THIS IS MY STORY—48
MY JOURNEY THROUGH THE ERA OF AYUB KHAN TO THE TIMES OF IMRAN KHAN.
GHULAM AKBAR
After The Divide
My eldest son Inam was three weeks old when I was transferred from Karachi back to Lahore where two years earlier I had begun my journalistic career.
My fifteen-month long stay as incharge of Daily Kohistan’s Karachi office had given me a completely new insight into the profession that in my University days I had always associated with such “warriors in the realm of ideology” as Mohammad Ali Jauhar and Maulana Zafar Ali Khan. The names of Nasim Hijazi and Hameed Nizami also had figured prominently in my ‘mental construction’ of the image of journalism. The primary reason behind my leap into the world of words and ideas had been my burning desire to use this medium for the advancement of my nationalistic longings. In my mindset the word NATION had no other connotation except the followers of Mohammad (Peace Be Upon Him). The only interpretation of the phrase ‘two-nation theory’ that had appealed to my mind ever since my early boyhood had been that Muslims had constituted one of these nations, and all non-Muslims the other nation.

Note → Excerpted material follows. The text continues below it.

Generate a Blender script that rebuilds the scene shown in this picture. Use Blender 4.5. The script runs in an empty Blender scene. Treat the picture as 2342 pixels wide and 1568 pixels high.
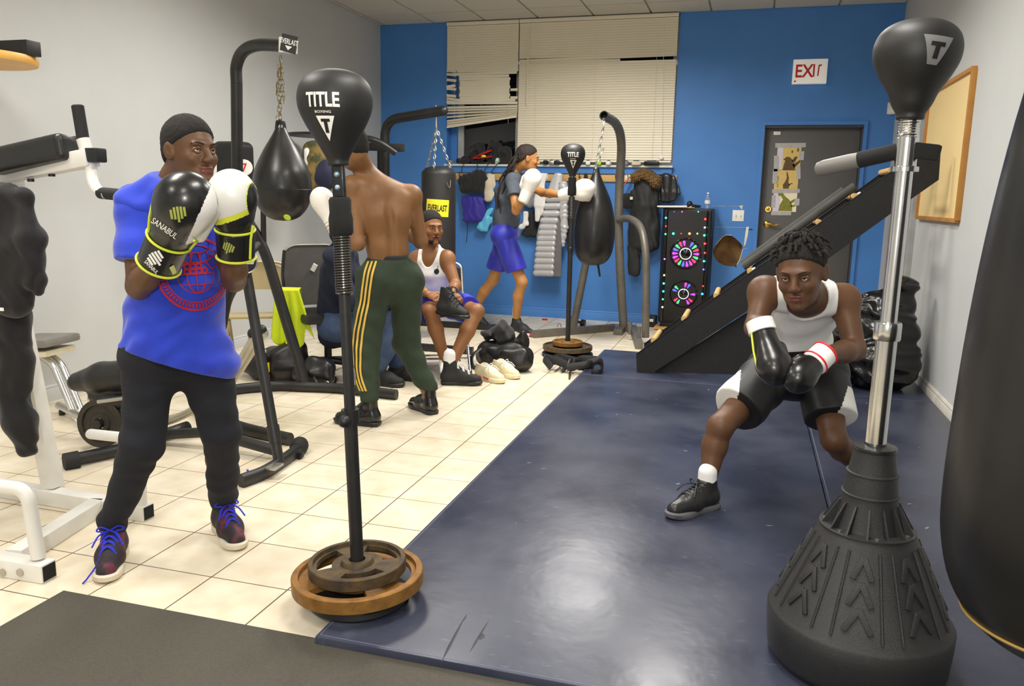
import bpy, bmesh, math, random
import numpy as np
from mathutils import Vector, Matrix, Euler
from mathutils.bvhtree import BVHTree
random.seed(7)
scn = bpy.context.scene
COL = scn.collection
# ------------------------------------------------------------------ camera
CAM = Vector((2.3607, -2.2721, 1.3432))
CR = Vector((0.9594, 0.2814, 0.0194)); CU = Vector((-0.0680, 0.1643, 0.9841)); CW = Vector((-0.2737, 0.9455, -0.1767))
FPX = 1845.31
cd = bpy.data.cameras.new('camera'); cam = bpy.data.objects.new('camera', cd); COL.objects.link(cam)
CW.normalize(); CR = (CR - CW * CR.dot(CW)).normalized(); CU = CR.cross(CW)
cam.matrix_world = Matrix((( CR.x, CU.x, -CW.x, CAM.x), (CR.y, CU.y, -CW.y, CAM.y), (CR.z, CU.z, -CW.z, CAM.z), (0, 0, 0, 1)))
cd.sensor_fit = 'HORIZONTAL'; cd.sensor_width = 36.0; cd.lens = 36.0 * FPX / 2342.0; cd.clip_start = 0.02; cd.clip_end = 60
scn.camera = cam
# ------------------------------------------------------------------ world, exposure, large lights
wd = bpy.data.worlds.new('night_outside'); scn.world = wd; wd.use_nodes = True
wd.node_tree.nodes['Background'].inputs[0].default_value = (0.012, 0.014, 0.02, 1)
wd.node_tree.nodes['Background'].inputs[1].default_value = 1.0
vs = scn.view_settings; vs.view_transform = 'Standard'; vs.look = 'None'; vs.gamma = 1.0; vs.use_curve_mapping = False
vs.exposure = -0.12
XL, XR, YB, YF, ZC = -1.885, 3.657, 6.683, -4.6, 3.266
FT = 0.3048
TROFFERS = [(-0.305, -2.9), (2.134, -2.9), (-0.305, 0.0), (2.134, 0.0), (-0.305, 2.74), (2.134, 2.74), (0.914, 4.35)]
for i, (x, y) in enumerate(TROFFERS):          # the ceiling's fluorescent fixtures
    L = bpy.data.lights.new('troffer_light', 'AREA'); L.shape = 'RECTANGLE'; L.size = 0.54; L.size_y = 1.14
    L.energy = 50 if y < 2 else (48 if y < 4 else 92); L.color = (1.0, 0.965, 0.91); L.spread = math.radians(160)
    o = bpy.data.objects.new('troffer_light', L); o.location = (x, y, ZC - 0.03); COL.objects.link(o)
FL = bpy.data.lights.new('camera_flash', 'AREA'); FL.shape = 'DISK'; FL.size = 0.16; FL.energy = 34; FL.color = (1.0, 0.97, 0.92)
fo = bpy.data.objects.new('camera_flash', FL); COL.objects.link(fo)      # the photographer's flash, held beside the camera
fo.location = CAM - CR * 0.22 + CU * 0.25 - CW * 0.1
fo.rotation_euler = (CW + CU * 0.12).to_track_quat('-Z', 'Y').to_euler()

# ------------------------------------------------------------------ helpers
def ray(x, y): return CW + CR * ((x - 1171) / FPX) + CU * ((784 - y) / FPX)
def P(x, y, Y):            # point seen at pixel (x, y) at room depth Y
    d = ray(x, y); return CAM + d * ((Y - CAM.y) / d.y)
def G(x, y, z=0.0):        # point seen at pixel (x, y) at height z
    d = ray(x, y); return CAM + d * ((z - CAM.z) / d.z)
def W(x, y, X):
    d = ray(x, y); return CAM + d * ((X - CAM.x) / d.x)
def project(p):
    d = Vector(p) - CAM; z = d.dot(CW); return (1171 + FPX * d.dot(CR) / z, 784 - FPX * d.dot(CU) / z, z)
V = Vector
def lin(c):
    c = c / 255.0
    return c / 12.92 if c <= 0.04045 else ((c + 0.055) / 1.055) ** 2.4
def srgb(c): return (lin(c[0]), lin(c[1]), lin(c[2]), 1.0)
MATS = {}
def M(name, col, rough=0.5, metal=0.0, spec=0.5, col2=None, vscale=8.0, vmix=0.5, bump=0.0, bscale=60.0, coat=0.0, emit=0.0, trans=0.0, sheen=0.0, wave=None, detail=4.0, rvar=0.0, alpha=1.0, world=False, sharp=None):
    """procedural material: noise-mixed colour, noise bump"""
    if name in MATS: return MATS[name]
    m = bpy.data.materials.new(name); m.use_nodes = True; nt = m.node_tree; b = nt.nodes['Principled BSDF']
    b.inputs['Base Color'].default_value = srgb(col); b.inputs['Roughness'].default_value = rough; b.inputs['Metallic'].default_value = metal
    b.inputs['Specular IOR Level'].default_value = spec; b.inputs['Coat Weight'].default_value = coat; b.inputs['Coat Roughness'].default_value = 0.15
    b.inputs['Transmission Weight'].default_value = trans; b.inputs['Sheen Weight'].default_value = sheen; b.inputs['Alpha'].default_value = alpha
    if emit: b.inputs['Emission Color'].default_value = srgb(col); b.inputs['Emission Strength'].default_value = emit
    N = nt.nodes.new; Lk = nt.links.new
    if world: src = N('ShaderNodeNewGeometry').outputs['Position']
    else: src = N('ShaderNodeTexCoord').outputs['Object']
    c2 = col2 if col2 else tuple(min(255, c * 1.18 + 4) for c in col)
    n = N('ShaderNodeTexNoise'); n.inputs['Scale'].default_value = vscale; n.inputs['Detail'].default_value = detail; Lk(src, n.inputs['Vector'])
    mx = N('ShaderNodeMix'); mx.data_type = 'RGBA'; mx.inputs['A'].default_value = srgb(col); mx.inputs['B'].default_value = srgb(c2)
    mr = N('ShaderNodeMapRange'); lo, hi = sharp if sharp else (0.35, 0.7)
    mr.inputs['From Min'].default_value = lo; mr.inputs['From Max'].default_value = hi; mr.inputs['To Max'].default_value = vmix
    Lk(n.outputs['Fac'], mr.inputs['Value']); Lk(mr.outputs['Result'], mx.inputs['Factor']); Lk(mx.outputs['Result'], b.inputs['Base Color'])
    if rvar:
        r = N('ShaderNodeMapRange'); r.inputs['To Min'].default_value = max(0.02, rough - rvar); r.inputs['To Max'].default_value = min(1, rough + rvar)
        Lk(n.outputs['Fac'], r.inputs['Value']); Lk(r.outputs['Result'], b.inputs['Roughness'])
    if bump:
        if wave: n2 = N('ShaderNodeTexWave'); n2.inputs['Scale'].default_value = wave; n2.inputs['Distortion'].default_value = 1.5
        else: n2 = N('ShaderNodeTexNoise'); n2.inputs['Scale'].default_value = bscale; n2.inputs['Detail'].default_value = 3
        Lk(src, n2.inputs['Vector']); bp = N('ShaderNodeBump'); bp.inputs['Strength'].default_value = bump; bp.inputs['Distance'].default_value = 0.004
        Lk(n2.outputs['Fac'], bp.inputs['Height']); Lk(bp.outputs['Normal'], b.inputs['Normal'])
    MATS[name] = m; return m
def basis(z, x=None):
    z = V(z).normalized(); x = V(x) if x is not None else (V((1, 0, 0)) if abs(z.x) < 0.9 else V((0, 1, 0)))
    x = (x - z * x.dot(z)).normalized(); y = z.cross(x)
    return Matrix((x, y, z)).transposed()
def frame(o, z, x=None):
    m = basis(z, x).to_4x4(); m.translation = V(o); return m
class MB:
    def __init__(s): s.v = []; s.f = []; s.m = []; s.sm = []
    def add(s, vs_, fs, mi=0, smooth=True, mat=None):
        o = len(s.v)
        s.v += [tuple(mat @ V(p)) if mat is not None else tuple(p) for p in vs_]
        s.f += [tuple(o + i for i in f) for f in fs]; s.m += [mi] * len(fs); s.sm += [smooth] * len(fs); return s
    def box(s, c, size, rot=None, mi=0, bev=0.0):
        m = (rot.to_4x4() if rot is not None else Matrix.Identity(4)); m = Matrix.Translation(V(c)) @ m
        bm = bmesh.new(); bmesh.ops.create_cube(bm, size=1.0)
        for q in bm.verts: q.co = V((q.co.x * size[0], q.co.y * size[1], q.co.z * size[2]))
        if bev: bmesh.ops.bevel(bm, geom=bm.edges[:], offset=bev, segments=2, profile=0.6, affect='EDGES')
        bm.verts.ensure_lookup_table(); bm.verts.index_update()
        s.add([q.co[:] for q in bm.verts], [[q.index for q in f.verts] for f in bm.faces], mi, False, m); bm.free(); return s
    def beam(s, a, b, w, h, up=(0, 0, 1), mi=0, bev=0.004, ext=0.0):
        a, b = V(a), V(b); d = (b - a).normalized(); a = a - d * ext; b = b + d * ext
        R = basis(b - a, V(up).cross(d) if abs(V(up).dot(d)) < 0.98 else V((1, 0, 0)))
        return s.box((a + b) / 2, (w, h, (b - a).length), R, mi, bev)
    def tube(s, pts, r, n=12, mi=0, closed=False, caps=True, flat=1.0, side=None):
        pts = [V(p) for p in pts]; k = len(pts); rr = r if hasattr(r, '__len__') else [r] * k
        x = None; vs_ = []; fs = []
        for i, p in enumerate(pts):
            a = pts[(i - 1) % k] if (closed or i) else p; b = pts[(i + 1) % k] if (closed or i < k - 1) else p
            t = (b - a).normalized()
            if x is None: x = V(side) if side is not None else (V((1, 0, 0)) if abs(t.x) < .8 else V((0, 1, 0)))
            elif side is not None: x = V(side)
            x = (x - t * x.dot(t)); x = x.normalized(); y = t.cross(x)
            for j in range(n):
                q = 2 * math.pi * j / n; vs_.append(p + (x * math.cos(q) + y * math.sin(q) * flat) * rr[i])
        m = k if closed else k - 1
        for i in range(m):
            for j in range(n):
                a = i * n + j; b = i * n + (j + 1) % n; c = ((i + 1) % k) * n + (j + 1) % n; d = ((i + 1) % k) * n + j; fs.append((a, b, c, d))
        s.add(vs_, fs, mi)
        if caps and not closed:
            s.add(vs_[:n], [tuple(range(n))[::-1]], mi, False); s.add(vs_[-n:], [tuple(range(n))], mi, False)
        return s
    def cyl(s, a, b, r0, r1=None, n=20, mi=0, caps=True): return s.tube([a, b], [r0, r0 if r1 is None else r1], n, mi, False, caps)
    def lathe(s, prof, n=32, mat=None, mi=0, smooth=True):
        vs_ = []; fs = []; k = len(prof)
        for (r, z) in prof:
            for j in range(n): q = 2 * math.pi * j / n; vs_.append((max(r, 1e-4) * math.cos(q), max(r, 1e-4) * math.sin(q), z))
        for i in range(k - 1):
            for j in range(n): fs.append((i * n + j, i * n + (j + 1) % n, (i + 1) * n + (j + 1) % n, (i + 1) * n + j))
        return s.add(vs_, fs, mi, smooth, mat)
    def ball(s, c, r, n=14, rot=None, mi=0):
        r = (r, r, r) if not hasattr(r, '__len__') else r
        m = Matrix.Translation(V(c)) @ (rot.to_4x4() if rot is not None else Matrix.Identity(4)) @ Matrix.Diagonal((*r, 1))
        pr = [(math.sin(math.pi * i / n), -math.cos(math.pi * i / n)) for i in range(n + 1)]
        return s.lathe(pr, n * 2, m, mi)
    def prism(s, poly, d, mat=None, mi=0, smooth=False):     # poly (x, y) extruded along z by d
        n = len(poly); a = [(x, y, 0) for x, y in poly]; b = [(x, y, d) for x, y in poly]
        fs = [tuple(range(n))[::-1], tuple(range(n, 2 * n))] + [(i, (i + 1) % n, n + (i + 1) % n, n + i) for i in range(n)]
        return s.add(a + b, fs, mi, smooth, mat)
    def grid(s, fn, nu, nv, mi=0, smooth=True, closeu=False):
        vs_ = [fn(i / (nu if closeu else nu - 1), j / (nv - 1)) for j in range(nv) for i in range(nu)]
        fs = [(j * nu + i, j * nu + (i + 1) % nu, (j + 1) * nu + (i + 1) % nu, (j + 1) * nu + i) for j in range(nv - 1) for i in range(nu if closeu else nu - 1)]
        return s.add(vs_, fs, mi, smooth)
    def mesh(s, name, off=None):
        me = bpy.data.meshes.new(name)
        vv = s.v if off is None else [(a - off[0], b - off[1], c - off[2]) for a, b, c in s.v]
        me.from_pydata(vv, [], s.f); me.update()
        me.polygons.foreach_set('material_index', s.m); me.polygons.foreach_set('use_smooth', s.sm)
        return me
    def build(s, name, mat, parent=None, sharp=None):
        off = ORG.get(parent.name, None) if parent is not None else None
        me = s.mesh(name, off)
        return link(name, me, mat, parent, off)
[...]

It may sound to be a sweeping statement to many ‘enlightened ears’ but that was what was meant by the great Quaid when he had used the phrase in the context of Pakistan movement, and that was the definition Allah had reserved for the Umma of Mohmmad (Peace Be Upon Him). This subject will be taken up by me later in the book. Here I only want to state that in my fifteen months as Karachi Chief of Daily Kohstan, I came face to face with the realisation that journalism was not entirely what I had envisioned it to be—it was also—and to a greater extent— an industry. Like in every other industry, in journalism too, capital mattered—regular flow of finance mattered. Salaries had to be paid. Newsprint had to be bought. Printing machine had to be acquired. Offices had to be maintained. Purchases had to be made. Expenses had to be incurred. All that required money. And money had to be earned.
Enayatullah Sahib had told me at the time of my transfer to Karachi that more important in the Newspaper Industry was the Publisher’s role than an Editor’s.
“As a publisher,” he had said, “you have to constantly enhance the newspaper’s revenue so as to meet the costs of production, growth and competition. The area in which it can be done is advertisements not circulation. Circulation infact eats away the resources, because cost of production per copy is always higher than the sale price. It is so because nearly forty percent of the circulation income goes into the pockets of the newspaper agents and hawkers.”
By the time I arrived back in Lahore, the preparations for the launch of Daily Mashriq were in full swing.